Freitag, 30. September 2011

Das Kastanien-Prinzip


1. Kastanien fallen im Herbst von den Bäumen.
2. Kastanien sind mehr als nur Bastel- und Dekorationsmaterial.
3. Wer die Kastanie ehrt ist des Glückes wert.
4. Glückskastanien fallen nicht willkürlich.
5. Sie fallen vor die Füße der Person, der sie Glück bringen wollen.
6. Wenn man eine extra Kurve geht, um die vermeintlich schönste Kastanie zu finden statt die aufzuheben, die für einem bestimmt ist, weist das auf Eitelkeit statt Wünsche.
7. Glückskastanien müssen liebevoll eingesteckt und aufbewahrt werden.
8. Man darf selbstgefundene Glückskastanien an Menschen verschenken, denen man Glück wünscht.
9. Die erste Kastanie des Tages muss man allerdings selbst behalten.
10. Es gibt keine Höchstgrenze an Glückskastanienfunden.
11. Wenn einem eine Kastanie auf das Auto fällt oder vors Fahrrad gilt das gleiche Prinzip. Aus- bzw. Absteigen und einstecken.
12. Was nach den Kastanien folgt ist ungewiss.
13. Sicher ist nur, dass der Herbst immer wiederkommt.

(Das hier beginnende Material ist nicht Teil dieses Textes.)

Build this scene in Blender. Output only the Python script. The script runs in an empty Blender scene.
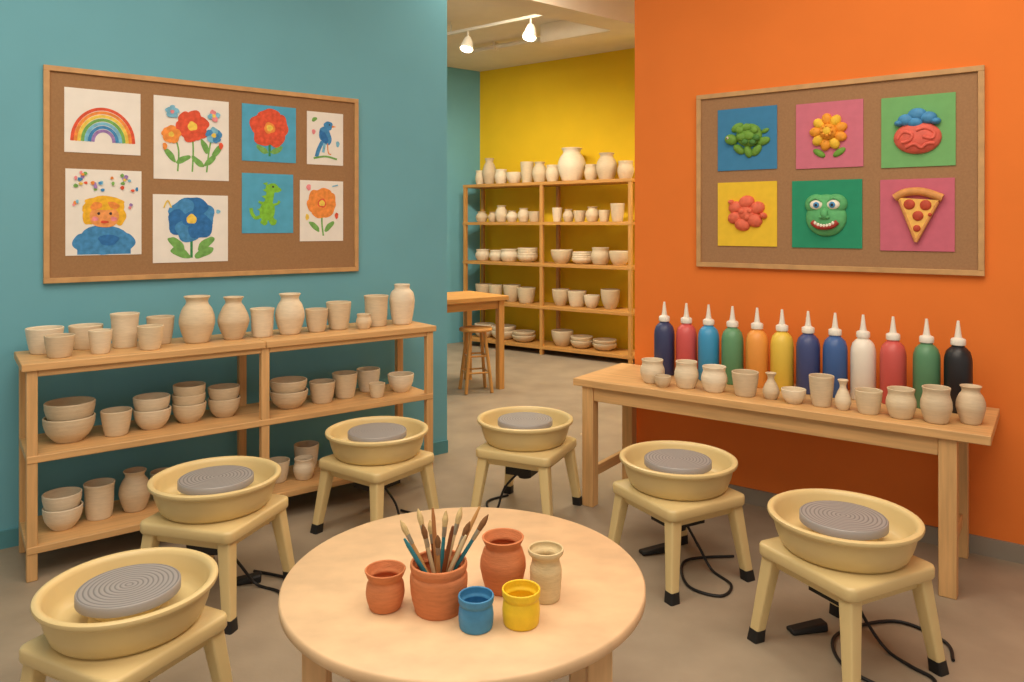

a. Potsdam hat sehr viele Kastanienbäume.
b. Lässt sich somit in dieser Stadt besonders einfach das Glück finden?
c. Und gilt das ganze Prinzip auch bei zerfahrenen Kastanien, die vor meinen Füßen lagen oder gilt das Glücksprinzip dann umgekehrt?

Dienstag, 20. September 2011

Potsdam begrüßt mit Musik

Mein erster Tag in der neuen Heimat.
Nach sechs Jahren hatte ich sie nun erreicht: die bevölkerungsärmste Stadt in der ich jemals abseits von Plüschow leben sollte. Mit 156.906 Einwohnern doch tatsächlich knappe 50.000 weniger als Rostock. Nach dieser Erkenntnis hatten die Vorurteile ihre freie Bahn in meinem Gemüt. Die Erinnerungen an die Hansestadt für zwei Jahre: zauberhaft, verträumt und furchtbar klein. Dachte ich nach den 3 Monaten im noch nicht einmal 100-Seelenort Plüschow, dass ländliches Idyll, die Möglichkeit viel Zeit im Grünen zu verbringen und persönlich Eier vom Hof zu kaufen ein Seelenheil sein könnten, änderte sich meine Meinung schlagartig. Ich fuhr am Ortsschild vorbei, was folgte waren Bäume, Sträucher, Wiesen, hier und da ein Haus, Schloss Sanssouci und dann tatsächlich einige Straßen: wir waren im Zentrum angelangt. Der Lichtblick war meine Zwischenunterkunft: zentral gelegen, ein Haus mit Abbruchcharme wie ich es wünsche und innen drinnen gemütlich sowie verdammt kalt an den Füßen. Um keine unnötigen Minuten verstreichen zu lassen, ging es gleich los ins holländische Viertel auf direktem Wege zu dem Glas Wein, dass die Zukunft rosiger aussehen lassen sollte. Mit angeschimmerten Blick ging es weiter ins Einkaufsparadies Fußgängerzone. Da lag sie vor mir die Stadt mit den sanierten Gebäuden, kaum zerstörten Denkmälern und liebevoll gekehrten Pflastersteinen. Kurz vor dem Brechreiz, den solche idyllischen Orte bei der Vorstellung hier die nächsten Jahre zu verbringen bei mir hervorrufen, kamen wir an eine Kreuzung. Auf der anderen Straßenseite das Format von Bühne, die jene Kleinstädte noch entsetzlicher machen. Eine von RTL 104,6 gesponserte Auftrittsfläche auf der wohl gleich eine Countryband spielen würde und die Einheimischen davor peinlich berüht oder begeistert mitwippen. Doch dann anstatt Cowboyhüten und einheitlicher Bandkluft stehen da Jupiter Jones. Zwar musikalisch nicht vergleichbar mit dem Angebot des MAU-Clubs (meine beste Erinnerung an Rostock), hob es dennoch mein Stimmung bei dem Gedanken an Potsdam. Für lau und draußen bei Sonnenschein war dies wohl die Begrüßung, die die Stadt vor meiner totalen Verdammung rettete und wer weiß, vielleicht kommt noch mehr, was mir gefallen könnte. Zur Not bleibt mir zumindest die Nähe zu Berlin.